Du droit à rémunération de l’agent en cas de refus de réitération de la vente

L’agent immobilier a bien fait son travail : un mandat a été régularisé avec un vendeur, un acquéreur a été trouvé, la promesse de vente a été signée au prix de 9 700 000 €, et les conditions suspensives ont été levées, notamment par l’obtention d’un financement. Ce faisant, l’agent aura bien mérité la commission prévue au mandat, soit 360 000 €, qui pourra lui être versée sitôt la vente réitérée ; ledit droit à commission ayant même fait l’objet d’une reconnaissance d’honoraires par l’acquéreur, sur qui les parties en ont fait peser contractuellement la charge.

Mais voilà : en raison d’une mésente avec le vendeur, l’acquéreur refuse de réitérer et renonce à son acquisition. Et bien entendu, hélas, refuse de verser la commission. Quant au vendeur, il ne persiste pas dans le projet, ne demande pas en Justice la réitération forcée de la vente, de sorte que celle-ci ne se fera jamais.

L’agent n’a d’autre choix que d’aller lui-même chercher en Justice sa rémunération, ce qui donne l’occasion à la Cour d’Appel de Montpellier de se prononcer sur les principes applicables dans un arrêt du 4 avril 2024, conforme à la jurisprudence habituelle :

  • ♦ Par principe, il n’existe aucun droit à commission pour l’agent, dès lors qu’en vertu des dispositions de l’article 6-1 de la Loi Hoguet, aucun honoraire ne peut être exigé lorsqu’une vente n’a pas été définitivement conclue par acte authentique.
  • ♦ Mais lorsque le mandant est seul à l’origine de l’absence de réitération, alros que toutes les conditions suspensives ont été remplies, il doit indemniser l’agent à raison de sa perte de chance de recevoir la rémunération escomptée.

En l’espèce, la Cour se montre particulièrement sévère envers l’acquéreur, puisque l’indemnité allouée à l’agent au titre de la perte de chance est fixée à 350 000 € – soit 97% de la commission convenue..

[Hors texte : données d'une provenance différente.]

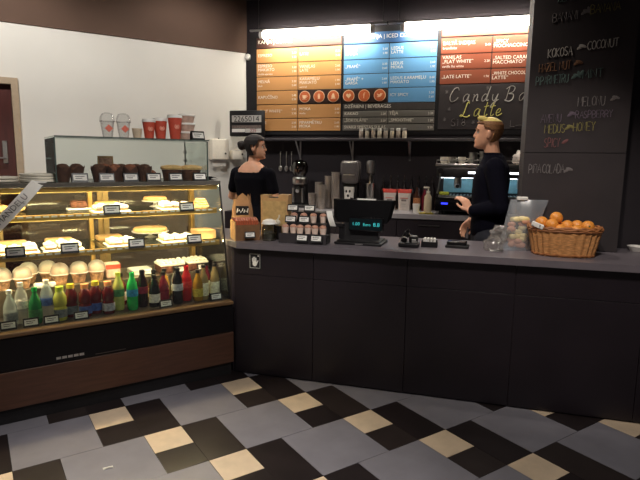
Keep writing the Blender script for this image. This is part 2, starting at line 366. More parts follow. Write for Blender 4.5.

Toutefois, tel ne sera pas toujours le cas, dès lors que le taux perte de chance, qui ne peut jamais être fixée au montant de la commission perdue, est fixé discrétionnairement par les magistrats, en fonction des circonstances – lesquelles peuvent être liées à de multiples facteurs, par exemple un « accident de la vie » susceptible d’entraîner une certaine indulgence.

La parade consiste alors à faire prévoir, dans l’acte de promesse, une clause pénale stipulée en faveur de l’agent, prévoyant le versement d’une somme équivalente à la commission en cas de refus de réitération de l’une des parties alors que toutes les conditions suspensives sont levées. Parade non absolue, en ce qu’une telle clause est toujours réductible en cas d’excès, mais le débat est alors nettement plus circonscrit, et place alors l’agent dans une meilleure position s’il souhaite envisager une discussion amiable.

Il peut aussi être utile de prévoir une telle clause pénale dans l’acte de reconnaissance d’honoraires. Car s’il est vrai que la valeur d’un tel acte est relative, en ce qu’elle suppose toujours l’existence d’un mandat licite préalable et en ce que le versement de la commission est nécessairement conditionné à la réitération d’une vente, il n’y a pas moins là un accord entre l’agent et le signataire, ce qui autorise nombre d’aménagements contractuels.